/ 20 November 1998

This isn’t cricket, it’s war

The first Ashes Test begins this Friday. Former England captain Mike Brearley recalls this specific kind of cricket animal

Vulture Street, Brisbane: an aptly-named location for the start of an England tour.

Wherever one finds it, a hostile sporting crowd embodies the stuff of nightmares. Batting or bowling, the player does his best. And what greets the best?

Derision, hatred, and pleasure at his discomfiture. Rarely in everyday life are such jeering figures from the unconscious, such cruel creatures of the nether world, so vividly or so crudely brought to life.

Few sporting contests match those between Australia and England, especially when they are in Australia, and especially for the Ashes (which begins next week), in the unremitting level of harshness. A particular colonial history, of penal cruelties, or rough realities, of the class-ridden nature of English cricket, have combined to make cricket a nicely concentrated occasion for an intensity of rivalry in which mockery and public ridicule find full scope.
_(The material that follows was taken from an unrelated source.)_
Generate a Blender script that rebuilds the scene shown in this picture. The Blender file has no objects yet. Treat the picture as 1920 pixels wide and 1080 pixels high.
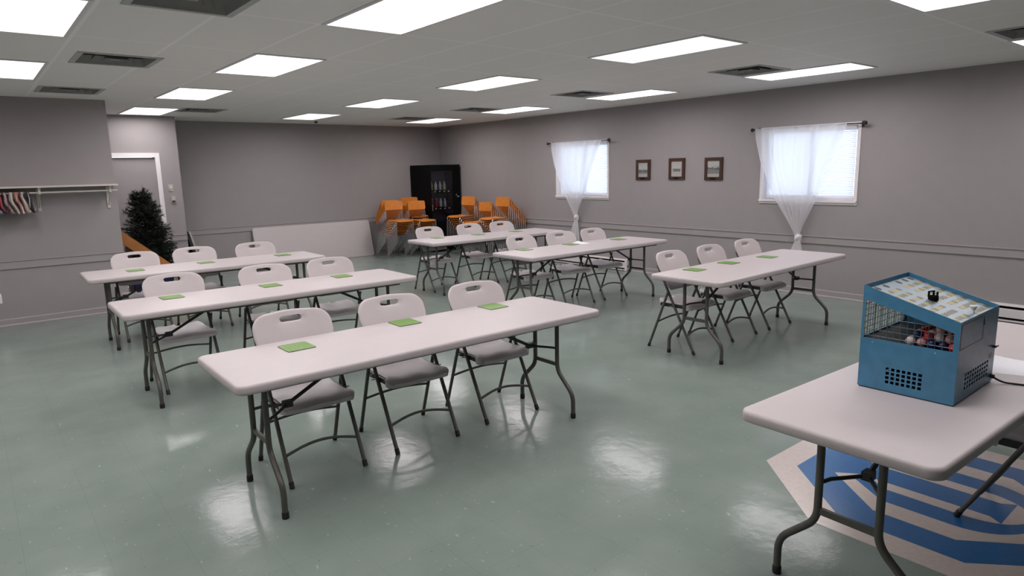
import bpy, bmesh, math, random
from mathutils import Vector, Matrix
from mathutils.geometry import tessellate_polygon
PI = math.pi
random.seed(7)
scene = bpy.context.scene
COL = scene.collection

# ------------------------------------------------------------------ materials
def mat(name, col, rough=0.5, metal=0.0, spec=0.5, var=0.06, scale=30.0, bump=0.0, bscale=200.0, emit=None, estr=0.0, coat=0.0):
    m = bpy.data.materials.new(name); m.use_nodes = True
    nt = m.node_tree; b = nt.nodes['Principled BSDF']
    b.inputs['Roughness'].default_value = rough
    b.inputs['Metallic'].default_value = metal
    b.inputs['Specular IOR Level'].default_value = spec
    if coat: b.inputs['Coat Weight'].default_value = coat
    tc = nt.nodes.new('ShaderNodeTexCoord')
    n = nt.nodes.new('ShaderNodeTexNoise'); n.inputs['Scale'].default_value = scale; n.inputs['Detail'].default_value = 4
    nt.links.new(tc.outputs['Object'], n.inputs['Vector'])
    r = nt.nodes.new('ShaderNodeValToRGB')
    r.color_ramp.elements[0].position = 0.3; r.color_ramp.elements[1].position = 0.7
    r.color_ramp.elements[0].color = [c * (1 - var) for c in col] + [1]
    r.color_ramp.elements[1].color = [min(1, c * (1 + var)) for c in col] + [1]
    nt.links.new(n.outputs['Fac'], r.inputs['Fac'])
    nt.links.new(r.outputs['Color'], b.inputs['Base Color'])
    if bump:
        n2 = nt.nodes.new('ShaderNodeTexNoise'); n2.inputs['Scale'].default_value = bscale
        nt.links.new(tc.outputs['Object'], n2.inputs['Vector'])
        bp = nt.nodes.new('ShaderNodeBump'); bp.inputs['Strength'].default_value = bump; bp.inputs['Distance'].default_value = 0.002
        nt.links.new(n2.outputs['Fac'], bp.inputs['Height']); nt.links.new(bp.outputs['Normal'], b.inputs['Normal'])
    if emit:
        b.inputs['Emission Color'].default_value = list(emit) + [1]; b.inputs['Emission Strength'].default_value = estr
    return m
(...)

This is not new. In 1937 Cardus wrote of the first Test at Brisbane the previous year, that Australia’s innings began in “a violent atmosphere soon the sky was split by noise; it was gladiatorial; I expected the lions and the Christians But heavens what a game this cricket is in Australia – what a battleground, not to say shambles – is made of a cricket field; how shall I greet the green peacefulness next year of Worcester and Horsham?
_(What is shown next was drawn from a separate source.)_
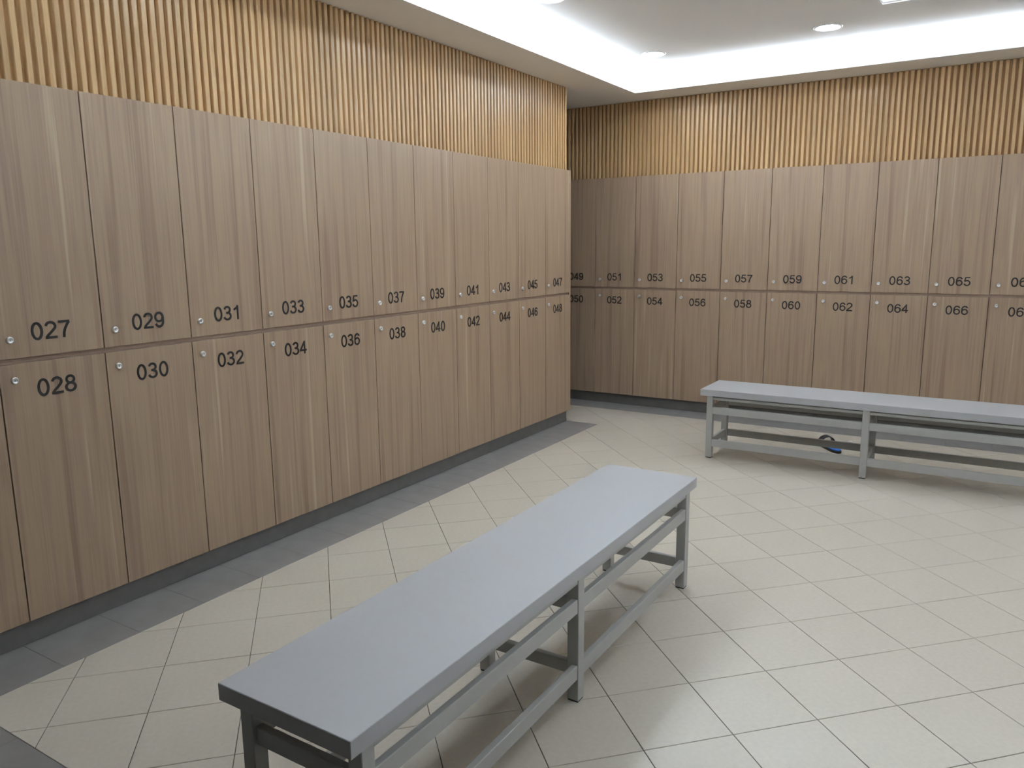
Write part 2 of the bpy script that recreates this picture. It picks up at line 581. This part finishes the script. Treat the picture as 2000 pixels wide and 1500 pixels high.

“I love the grandeur of Test matches in Australia, the strain and the power, but I am a man of peace, and this is war.” Australia under Bradman came back from 2-0 down to win 3-2.

But my guess is that the crowds in Australia, as elsewhere, have become more mindless, more anonymous in their baying. During the Bodyline series in 1933/4 it was still possible to hear over the missile- throwing and chanting the wonderful remark, “Hey Jardine, you leave our flies alone,” when the extraordinary Jardine, who had himself gone down to fine leg to take the full brunt of the hostility at Adelaide, slapped his neck.

By the time I played there, in 1977, there was little space, amidst the “kill, kill, kill” chanted in time with Lillee’s run-up, for wit.

A couple of years later, when we came to Sydney 2-1 up, and I opened the batting after speculation that I would leave myself out of the team as Denness had done four years before, I did pick out from the general noise the comment: “Breely, you make Denness look like Bradman.” But this was a depleted tour of the Packer period, and the atmosphere lacked its usual intensity.

It was during this tour that the Australian cricketing authorities, alarmed at the behaviour of the raucous section of the fans, took the draconian decision to limit the maximum number of bottles of beer that each person could bring to the grounds to 24.

A year later, in 1979/80, cacophony was back with a vengeance. I was seen by the man on the Sydney street, or hill, as the embodiment of all that’s bad in the English. I talked too much, and too glibly, and with the wrong accent. And when they had a go at me in the field I ignored them, like the stuck-up Pom they knew I was. My beard, grown to combat abrasiveness, led to my nickname – Ayatollah; it struck them as archaic and foreign.

Some Australians seemed to confuse me with my predecessor above, whose response during the Melbourne Test to a team-mate’s suggestion that he go off for treatment for a shin from which blood was seeping out over his boots was; “What! And let 90000 convicts know I’m hurt?”

When I pulled in all 10 fielders on the boundary for the last ball of England’s first ever day-night match, against West Indies at Sydney, wicketkeeper Bairstow was struck in the back by a refilled beer-can.

I could no longer blame outfielders such as Boycott or Willis for wandering in to get out of range, or signing autographs to keep the crowds friendly.

Oddly, the roars of boos (and booze) that greeted me whenever I stepped on to the field at Sydney or Melbourne only energised me. The fact is that crowds affect players for the worse only when they are already inwardly unsure of their right to be there.

Then their taunting feels like an immense intensification of the inner voices which undermine more insidiously and silently.

And it would be wrong to think that all there is to Australian crowds is malice. Much of the hubbub is an invitation to react, preferably with vulgar humour, of which Greig was an extrovert master.

Tufnell’s fielding so endeared him to sections of the “outer” that banners appeared proclaiming the “Phil Tufnell Fielding Academy”. And there is a refreshing directness in the responses of Australian crowds, none of the unpleasant insincerity of some English county grounds, where the surface politeness turns nasty when things go against the home team.

Nor are most Australians proud of the element of okker mindlessness in their citizenry. Many come up to apologise after play, they sidle up, furtively, to wish us luck, especially in the most Anglophile of Antipodean cities, Adelaide.

There is one consolation if we lose: we will have caused great pleasure on the other side of the world. And virtues gather only around flesh that is dying.